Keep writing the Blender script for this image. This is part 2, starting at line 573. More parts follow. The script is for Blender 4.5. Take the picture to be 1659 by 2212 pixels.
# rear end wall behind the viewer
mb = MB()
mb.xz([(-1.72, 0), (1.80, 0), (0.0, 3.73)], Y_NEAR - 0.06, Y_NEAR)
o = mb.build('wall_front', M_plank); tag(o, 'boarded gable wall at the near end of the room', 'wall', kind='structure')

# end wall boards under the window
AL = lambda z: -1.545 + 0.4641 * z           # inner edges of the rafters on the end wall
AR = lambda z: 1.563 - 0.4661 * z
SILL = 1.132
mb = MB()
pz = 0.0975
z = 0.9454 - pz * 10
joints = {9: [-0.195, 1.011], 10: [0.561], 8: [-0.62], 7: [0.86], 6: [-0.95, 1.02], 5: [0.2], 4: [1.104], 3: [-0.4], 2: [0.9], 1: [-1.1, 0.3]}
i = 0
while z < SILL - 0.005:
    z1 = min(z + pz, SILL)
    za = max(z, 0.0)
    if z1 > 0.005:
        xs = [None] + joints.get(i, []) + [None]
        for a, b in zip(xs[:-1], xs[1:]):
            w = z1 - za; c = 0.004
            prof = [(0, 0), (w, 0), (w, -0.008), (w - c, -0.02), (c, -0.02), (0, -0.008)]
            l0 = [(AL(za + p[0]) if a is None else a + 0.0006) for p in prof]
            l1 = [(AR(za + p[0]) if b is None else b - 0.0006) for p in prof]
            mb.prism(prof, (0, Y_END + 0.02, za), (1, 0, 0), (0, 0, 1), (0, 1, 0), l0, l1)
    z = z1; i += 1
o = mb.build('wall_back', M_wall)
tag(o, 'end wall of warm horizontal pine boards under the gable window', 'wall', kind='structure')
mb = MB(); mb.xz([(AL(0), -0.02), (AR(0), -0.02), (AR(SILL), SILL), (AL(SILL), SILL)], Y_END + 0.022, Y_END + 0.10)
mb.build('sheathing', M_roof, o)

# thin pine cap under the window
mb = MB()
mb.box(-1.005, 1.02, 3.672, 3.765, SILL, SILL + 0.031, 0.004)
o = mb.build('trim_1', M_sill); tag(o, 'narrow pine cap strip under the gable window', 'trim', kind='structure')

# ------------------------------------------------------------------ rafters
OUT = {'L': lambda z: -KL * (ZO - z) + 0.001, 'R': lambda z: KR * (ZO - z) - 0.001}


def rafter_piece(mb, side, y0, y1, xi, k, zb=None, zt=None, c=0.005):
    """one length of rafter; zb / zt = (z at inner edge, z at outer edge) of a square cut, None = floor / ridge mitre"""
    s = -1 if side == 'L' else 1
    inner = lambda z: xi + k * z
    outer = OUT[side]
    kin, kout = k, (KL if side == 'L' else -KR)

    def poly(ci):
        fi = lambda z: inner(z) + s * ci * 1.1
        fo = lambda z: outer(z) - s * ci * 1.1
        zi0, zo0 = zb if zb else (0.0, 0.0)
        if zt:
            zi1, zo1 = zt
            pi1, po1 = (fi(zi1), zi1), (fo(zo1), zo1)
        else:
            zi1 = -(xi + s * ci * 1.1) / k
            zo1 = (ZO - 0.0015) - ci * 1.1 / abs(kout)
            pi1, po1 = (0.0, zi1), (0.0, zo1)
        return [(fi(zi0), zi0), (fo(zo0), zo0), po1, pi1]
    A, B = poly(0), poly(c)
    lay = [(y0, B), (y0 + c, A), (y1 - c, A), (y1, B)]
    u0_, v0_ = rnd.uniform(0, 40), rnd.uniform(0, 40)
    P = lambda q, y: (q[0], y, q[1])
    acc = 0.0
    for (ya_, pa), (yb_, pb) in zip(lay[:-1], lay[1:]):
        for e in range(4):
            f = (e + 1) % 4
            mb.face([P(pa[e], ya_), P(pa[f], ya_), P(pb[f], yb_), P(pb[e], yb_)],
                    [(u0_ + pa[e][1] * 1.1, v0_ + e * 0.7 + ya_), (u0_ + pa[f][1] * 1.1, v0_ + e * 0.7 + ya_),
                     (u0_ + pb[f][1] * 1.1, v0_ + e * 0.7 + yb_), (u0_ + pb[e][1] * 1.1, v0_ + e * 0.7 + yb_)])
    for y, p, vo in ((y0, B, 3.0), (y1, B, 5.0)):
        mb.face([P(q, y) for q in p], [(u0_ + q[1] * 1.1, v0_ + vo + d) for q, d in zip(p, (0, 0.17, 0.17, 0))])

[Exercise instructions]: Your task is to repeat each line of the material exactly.

[The response]:
Keep writing the Blender script for this image. This is part 2, starting at line 573. More parts follow. The script is for Blender 4.5. Take the picture to be 1659 by 2212 pixels.
# rear end wall behind the viewer
mb = MB()
mb.xz([(-1.72, 0), (1.80, 0), (0.0, 3.73)], Y_NEAR - 0.06, Y_NEAR)
o = mb.build('wall_front', M_plank); tag(o, 'boarded gable wall at the near end of the room', 'wall', kind='structure')

# end wall boards under the window
AL = lambda z: -1.545 + 0.4641 * z           # inner edges of the rafters on the end wall
AR = lambda z: 1.563 - 0.4661 * z
SILL = 1.132
mb = MB()
pz = 0.0975
z = 0.9454 - pz * 10
joints = {9: [-0.195, 1.011], 10: [0.561], 8: [-0.62], 7: [0.86], 6: [-0.95, 1.02], 5: [0.2], 4: [1.104], 3: [-0.4], 2: [0.9], 1: [-1.1, 0.3]}
i = 0
while z < SILL - 0.005:
    z1 = min(z + pz, SILL)
    za = max(z, 0.0)
    if z1 > 0.005:
        xs = [None] + joints.get(i, []) + [None]
        for a, b in zip(xs[:-1], xs[1:]):
            w = z1 - za; c = 0.004
            prof = [(0, 0), (w, 0), (w, -0.008), (w - c, -0.02), (c, -0.02), (0, -0.008)]
            l0 = [(AL(za + p[0]) if a is None else a + 0.0006) for p in prof]
            l1 = [(AR(za + p[0]) if b is None else b - 0.0006) for p in prof]
            mb.prism(prof, (0, Y_END + 0.02, za), (1, 0, 0), (0, 0, 1), (0, 1, 0), l0, l1)
    z = z1; i += 1
o = mb.build('wall_back', M_wall)
tag(o, 'end wall of warm horizontal pine boards under the gable window', 'wall', kind='structure')
mb = MB(); mb.xz([(AL(0), -0.02), (AR(0), -0.02), (AR(SILL), SILL), (AL(SILL), SILL)], Y_END + 0.022, Y_END + 0.10)
mb.build('sheathing', M_roof, o)

# thin pine cap under the window
mb = MB()
mb.box(-1.005, 1.02, 3.672, 3.765, SILL, SILL + 0.031, 0.004)
o = mb.build('trim_1', M_sill); tag(o, 'narrow pine cap strip under the gable window', 'trim', kind='structure')

# ------------------------------------------------------------------ rafters
OUT = {'L': lambda z: -KL * (ZO - z) + 0.001, 'R': lambda z: KR * (ZO - z) - 0.001}


def rafter_piece(mb, side, y0, y1, xi, k, zb=None, zt=None, c=0.005):
    """one length of rafter; zb / zt = (z at inner edge, z at outer edge) of a square cut, None = floor / ridge mitre"""
    s = -1 if side == 'L' else 1
    inner = lambda z: xi + k * z
    outer = OUT[side]
    kin, kout = k, (KL if side == 'L' else -KR)

    def poly(ci):
        fi = lambda z: inner(z) + s * ci * 1.1
        fo = lambda z: outer(z) - s * ci * 1.1
        zi0, zo0 = zb if zb else (0.0, 0.0)
        if zt:
            zi1, zo1 = zt
            pi1, po1 = (fi(zi1), zi1), (fo(zo1), zo1)
        else:
            zi1 = -(xi + s * ci * 1.1) / k
            zo1 = (ZO - 0.0015) - ci * 1.1 / abs(kout)
            pi1, po1 = (0.0, zi1), (0.0, zo1)
        return [(fi(zi0), zi0), (fo(zo0), zo0), po1, pi1]
    A, B = poly(0), poly(c)
    lay = [(y0, B), (y0 + c, A), (y1 - c, A), (y1, B)]
    u0_, v0_ = rnd.uniform(0, 40), rnd.uniform(0, 40)
    P = lambda q, y: (q[0], y, q[1])
    acc = 0.0
    for (ya_, pa), (yb_, pb) in zip(lay[:-1], lay[1:]):
        for e in range(4):
            f = (e + 1) % 4
            mb.face([P(pa[e], ya_), P(pa[f], ya_), P(pb[f], yb_), P(pb[e], yb_)],
                    [(u0_ + pa[e][1] * 1.1, v0_ + e * 0.7 + ya_), (u0_ + pa[f][1] * 1.1, v0_ + e * 0.7 + ya_),
                     (u0_ + pb[f][1] * 1.1, v0_ + e * 0.7 + yb_), (u0_ + pb[e][1] * 1.1, v0_ + e * 0.7 + yb_)])
    for y, p, vo in ((y0, B, 3.0), (y1, B, 5.0)):
        mb.face([P(q, y) for q in p], [(u0_ + q[1] * 1.1, v0_ + vo + d) for q, d in zip(p, (0, 0.17, 0.17, 0))])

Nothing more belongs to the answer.